We can do this by adding some more triples about the URL of the foaf:depiction.  E.g.,

?vase a crm:E22_Man-Made_Object ;
    foaf:depiction <http://nrs.harvard.edu/urn-3:HUAM:DDC251369_dynmc>.


<http://nrs.harvard.edu/urn-3:HUAM:DDC251369_dynmc> a edm:WebResource ;
     svcs:has_service <https://ids.lib.harvard.edu/ids/iiif/46594017>
    dcterms:isReferencedBy <http://iiif.harvardartmuseums.org/manifests/object/288118>.

<https://ids.lib.harvard.edu/ids/iiif/46594017> a svcs:Service ;
    dcterms:conformsTo <http://iiif.io/api/image> ;
    doap:implements <http://iiif.io/api/image/2/level2.json>.

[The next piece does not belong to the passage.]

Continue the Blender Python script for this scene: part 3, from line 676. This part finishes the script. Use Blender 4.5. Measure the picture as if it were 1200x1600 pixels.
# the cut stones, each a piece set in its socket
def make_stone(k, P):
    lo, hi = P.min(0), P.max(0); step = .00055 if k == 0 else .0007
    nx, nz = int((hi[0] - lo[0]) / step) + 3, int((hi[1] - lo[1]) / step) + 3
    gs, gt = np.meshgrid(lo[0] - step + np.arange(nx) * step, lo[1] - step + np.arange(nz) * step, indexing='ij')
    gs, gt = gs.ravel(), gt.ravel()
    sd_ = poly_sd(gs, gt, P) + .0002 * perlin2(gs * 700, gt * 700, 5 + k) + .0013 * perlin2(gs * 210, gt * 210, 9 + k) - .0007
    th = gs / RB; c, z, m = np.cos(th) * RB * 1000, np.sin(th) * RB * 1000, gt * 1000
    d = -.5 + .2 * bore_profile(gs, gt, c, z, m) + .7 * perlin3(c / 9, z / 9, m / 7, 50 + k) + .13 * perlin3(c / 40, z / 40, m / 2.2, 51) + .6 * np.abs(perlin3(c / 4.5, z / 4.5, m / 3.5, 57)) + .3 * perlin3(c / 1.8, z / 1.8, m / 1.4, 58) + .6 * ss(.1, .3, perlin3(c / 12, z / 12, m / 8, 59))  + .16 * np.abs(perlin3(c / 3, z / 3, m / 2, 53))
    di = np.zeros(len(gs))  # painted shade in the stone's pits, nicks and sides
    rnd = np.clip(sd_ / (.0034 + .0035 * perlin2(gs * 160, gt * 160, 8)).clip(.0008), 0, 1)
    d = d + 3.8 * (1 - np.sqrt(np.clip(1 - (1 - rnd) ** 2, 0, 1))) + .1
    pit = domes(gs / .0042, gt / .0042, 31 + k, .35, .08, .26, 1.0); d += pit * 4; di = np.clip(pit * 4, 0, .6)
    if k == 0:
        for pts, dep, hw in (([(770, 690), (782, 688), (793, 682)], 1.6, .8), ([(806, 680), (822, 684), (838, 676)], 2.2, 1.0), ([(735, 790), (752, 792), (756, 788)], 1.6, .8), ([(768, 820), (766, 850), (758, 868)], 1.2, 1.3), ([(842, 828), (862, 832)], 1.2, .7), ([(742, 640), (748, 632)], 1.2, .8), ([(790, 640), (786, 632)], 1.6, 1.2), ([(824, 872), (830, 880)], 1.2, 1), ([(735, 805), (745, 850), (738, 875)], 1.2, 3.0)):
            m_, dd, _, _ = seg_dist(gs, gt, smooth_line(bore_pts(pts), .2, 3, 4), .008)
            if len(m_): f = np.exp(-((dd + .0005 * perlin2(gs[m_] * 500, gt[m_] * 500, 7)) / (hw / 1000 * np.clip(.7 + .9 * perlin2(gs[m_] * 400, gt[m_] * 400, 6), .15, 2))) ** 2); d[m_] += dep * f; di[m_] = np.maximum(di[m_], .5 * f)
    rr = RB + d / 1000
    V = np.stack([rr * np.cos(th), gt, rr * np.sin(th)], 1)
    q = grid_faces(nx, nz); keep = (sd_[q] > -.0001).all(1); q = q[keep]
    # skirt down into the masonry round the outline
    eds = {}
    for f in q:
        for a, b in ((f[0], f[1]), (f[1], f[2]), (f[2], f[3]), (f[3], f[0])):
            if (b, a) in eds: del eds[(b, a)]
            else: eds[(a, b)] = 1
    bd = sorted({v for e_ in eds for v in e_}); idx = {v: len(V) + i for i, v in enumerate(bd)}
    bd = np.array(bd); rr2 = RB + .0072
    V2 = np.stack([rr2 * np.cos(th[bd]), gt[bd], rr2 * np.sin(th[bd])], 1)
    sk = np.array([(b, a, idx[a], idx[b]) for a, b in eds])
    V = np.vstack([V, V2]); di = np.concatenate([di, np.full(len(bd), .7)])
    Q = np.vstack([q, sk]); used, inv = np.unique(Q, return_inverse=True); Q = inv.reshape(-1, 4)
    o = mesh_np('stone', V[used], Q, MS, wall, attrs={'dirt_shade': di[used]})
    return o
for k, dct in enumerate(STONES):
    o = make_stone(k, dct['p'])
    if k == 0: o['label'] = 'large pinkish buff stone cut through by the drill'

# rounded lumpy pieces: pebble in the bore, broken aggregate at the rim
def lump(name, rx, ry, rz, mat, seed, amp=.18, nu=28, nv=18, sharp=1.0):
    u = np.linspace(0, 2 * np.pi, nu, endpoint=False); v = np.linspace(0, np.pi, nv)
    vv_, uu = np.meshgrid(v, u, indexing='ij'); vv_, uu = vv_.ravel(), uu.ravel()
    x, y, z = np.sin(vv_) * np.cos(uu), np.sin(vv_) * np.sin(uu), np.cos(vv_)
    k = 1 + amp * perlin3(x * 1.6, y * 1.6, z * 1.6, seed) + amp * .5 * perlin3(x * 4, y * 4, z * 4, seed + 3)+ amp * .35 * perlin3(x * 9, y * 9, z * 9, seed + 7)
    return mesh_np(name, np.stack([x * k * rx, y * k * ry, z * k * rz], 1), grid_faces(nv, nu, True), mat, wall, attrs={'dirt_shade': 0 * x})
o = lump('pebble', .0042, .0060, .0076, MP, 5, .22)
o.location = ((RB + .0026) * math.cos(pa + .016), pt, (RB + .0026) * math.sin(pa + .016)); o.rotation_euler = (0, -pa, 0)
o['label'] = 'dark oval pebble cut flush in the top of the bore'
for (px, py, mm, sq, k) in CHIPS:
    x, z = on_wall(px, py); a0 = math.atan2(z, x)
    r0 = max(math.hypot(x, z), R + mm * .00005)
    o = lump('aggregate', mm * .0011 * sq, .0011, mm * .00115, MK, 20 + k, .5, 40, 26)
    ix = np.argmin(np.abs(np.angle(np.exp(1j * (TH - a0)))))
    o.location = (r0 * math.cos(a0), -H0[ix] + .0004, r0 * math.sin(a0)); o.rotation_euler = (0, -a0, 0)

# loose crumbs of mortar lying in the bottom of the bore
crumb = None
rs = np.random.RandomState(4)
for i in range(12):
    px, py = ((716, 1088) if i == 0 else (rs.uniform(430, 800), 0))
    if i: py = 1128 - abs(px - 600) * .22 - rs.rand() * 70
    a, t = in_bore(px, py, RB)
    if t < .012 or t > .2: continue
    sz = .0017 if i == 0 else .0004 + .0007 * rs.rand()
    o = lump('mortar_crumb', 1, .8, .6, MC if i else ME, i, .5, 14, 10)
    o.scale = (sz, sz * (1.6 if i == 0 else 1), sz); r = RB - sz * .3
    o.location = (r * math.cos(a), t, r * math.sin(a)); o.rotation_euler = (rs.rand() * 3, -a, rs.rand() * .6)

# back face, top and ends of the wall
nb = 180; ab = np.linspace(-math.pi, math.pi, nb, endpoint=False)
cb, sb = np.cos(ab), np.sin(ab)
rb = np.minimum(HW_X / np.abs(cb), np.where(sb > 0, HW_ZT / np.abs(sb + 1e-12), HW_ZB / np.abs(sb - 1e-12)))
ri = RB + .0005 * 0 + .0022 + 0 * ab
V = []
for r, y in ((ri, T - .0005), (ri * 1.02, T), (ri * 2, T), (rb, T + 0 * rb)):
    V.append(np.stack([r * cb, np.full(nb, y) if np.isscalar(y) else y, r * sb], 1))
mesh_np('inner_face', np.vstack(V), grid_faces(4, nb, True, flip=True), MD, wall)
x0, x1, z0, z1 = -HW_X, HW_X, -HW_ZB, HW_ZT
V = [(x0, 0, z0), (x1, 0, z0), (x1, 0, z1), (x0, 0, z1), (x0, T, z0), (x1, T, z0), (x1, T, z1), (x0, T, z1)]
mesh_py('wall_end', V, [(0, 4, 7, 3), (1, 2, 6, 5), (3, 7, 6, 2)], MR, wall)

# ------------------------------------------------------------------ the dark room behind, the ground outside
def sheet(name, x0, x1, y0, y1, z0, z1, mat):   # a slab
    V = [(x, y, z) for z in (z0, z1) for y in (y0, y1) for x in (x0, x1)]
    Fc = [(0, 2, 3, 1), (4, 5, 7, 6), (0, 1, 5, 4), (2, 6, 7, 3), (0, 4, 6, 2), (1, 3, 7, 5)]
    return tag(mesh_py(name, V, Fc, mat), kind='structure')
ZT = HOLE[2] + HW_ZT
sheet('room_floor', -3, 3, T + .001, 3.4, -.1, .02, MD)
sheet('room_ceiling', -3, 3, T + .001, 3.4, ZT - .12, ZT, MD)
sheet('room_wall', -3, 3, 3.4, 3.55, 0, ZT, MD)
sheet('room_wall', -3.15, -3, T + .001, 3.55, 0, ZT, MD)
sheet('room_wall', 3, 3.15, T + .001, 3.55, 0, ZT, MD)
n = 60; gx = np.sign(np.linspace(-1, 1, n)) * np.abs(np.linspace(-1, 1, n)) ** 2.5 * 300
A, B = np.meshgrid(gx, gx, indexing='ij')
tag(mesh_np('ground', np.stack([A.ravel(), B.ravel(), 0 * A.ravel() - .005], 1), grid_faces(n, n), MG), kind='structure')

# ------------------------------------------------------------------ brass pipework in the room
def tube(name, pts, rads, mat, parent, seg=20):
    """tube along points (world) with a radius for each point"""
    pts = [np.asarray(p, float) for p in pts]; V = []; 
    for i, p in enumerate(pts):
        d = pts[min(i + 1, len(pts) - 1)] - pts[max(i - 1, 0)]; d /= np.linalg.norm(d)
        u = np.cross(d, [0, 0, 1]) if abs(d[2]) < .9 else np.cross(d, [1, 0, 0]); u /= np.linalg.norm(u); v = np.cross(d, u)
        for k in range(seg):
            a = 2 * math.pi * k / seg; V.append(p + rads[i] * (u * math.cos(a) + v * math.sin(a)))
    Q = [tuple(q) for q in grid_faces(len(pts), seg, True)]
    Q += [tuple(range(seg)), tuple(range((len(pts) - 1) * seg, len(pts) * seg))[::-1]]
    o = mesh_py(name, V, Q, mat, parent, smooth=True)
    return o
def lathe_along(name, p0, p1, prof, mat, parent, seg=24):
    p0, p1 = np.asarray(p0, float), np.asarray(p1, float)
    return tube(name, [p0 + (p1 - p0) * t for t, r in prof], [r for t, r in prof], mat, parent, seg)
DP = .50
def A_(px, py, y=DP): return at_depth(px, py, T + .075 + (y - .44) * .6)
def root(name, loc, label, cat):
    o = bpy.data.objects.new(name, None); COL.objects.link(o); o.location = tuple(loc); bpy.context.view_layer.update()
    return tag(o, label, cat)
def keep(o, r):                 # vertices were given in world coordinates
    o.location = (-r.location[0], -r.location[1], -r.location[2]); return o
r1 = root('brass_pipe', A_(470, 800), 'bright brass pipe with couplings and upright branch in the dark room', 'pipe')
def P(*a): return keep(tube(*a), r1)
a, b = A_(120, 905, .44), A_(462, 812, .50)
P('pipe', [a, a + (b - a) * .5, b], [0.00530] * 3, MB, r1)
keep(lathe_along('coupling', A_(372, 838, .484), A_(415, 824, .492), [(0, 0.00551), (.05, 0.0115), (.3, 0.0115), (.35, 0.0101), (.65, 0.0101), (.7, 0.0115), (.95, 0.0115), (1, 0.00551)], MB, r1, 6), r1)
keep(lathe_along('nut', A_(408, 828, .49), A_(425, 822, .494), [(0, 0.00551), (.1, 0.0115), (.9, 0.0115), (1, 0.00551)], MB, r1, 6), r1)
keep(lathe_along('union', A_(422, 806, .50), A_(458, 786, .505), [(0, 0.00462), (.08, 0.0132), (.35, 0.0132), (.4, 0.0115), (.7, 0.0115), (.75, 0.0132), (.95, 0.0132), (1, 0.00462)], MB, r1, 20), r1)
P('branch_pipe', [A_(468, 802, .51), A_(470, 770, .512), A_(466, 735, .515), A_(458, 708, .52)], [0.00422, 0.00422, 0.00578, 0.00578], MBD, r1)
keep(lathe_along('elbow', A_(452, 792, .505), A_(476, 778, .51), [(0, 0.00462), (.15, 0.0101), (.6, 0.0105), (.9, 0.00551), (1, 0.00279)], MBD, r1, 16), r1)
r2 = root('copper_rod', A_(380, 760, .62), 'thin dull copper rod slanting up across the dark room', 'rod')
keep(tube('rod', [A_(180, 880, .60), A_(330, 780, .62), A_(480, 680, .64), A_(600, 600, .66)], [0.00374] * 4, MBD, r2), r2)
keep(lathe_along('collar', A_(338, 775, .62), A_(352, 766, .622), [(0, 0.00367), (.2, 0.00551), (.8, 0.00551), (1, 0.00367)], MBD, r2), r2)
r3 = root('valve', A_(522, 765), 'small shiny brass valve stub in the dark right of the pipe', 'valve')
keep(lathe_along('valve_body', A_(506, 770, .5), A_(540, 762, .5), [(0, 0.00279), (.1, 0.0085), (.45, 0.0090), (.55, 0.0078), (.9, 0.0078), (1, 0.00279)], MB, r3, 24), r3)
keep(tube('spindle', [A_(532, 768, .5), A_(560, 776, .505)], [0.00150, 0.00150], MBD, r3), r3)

 In our SPARQL query for aggregating objects, we can optionally extract the dcterms:isReferencedBy for the foaf:depiction of our Greek vase. There's an XSLT conditional for parsing the SPARQL response so that our fancybox JQuery plugin will either show a popup of an image file or a popup window of the Leaflet IIIF plugin.

As a simple proof of concept, I have extracted two vases (RDF here) from Harvard of the Berlin Painter and successfully implemented the RDF model and modified the accompanying SPARQL queries and code accordingly to show zoomable images of these vases.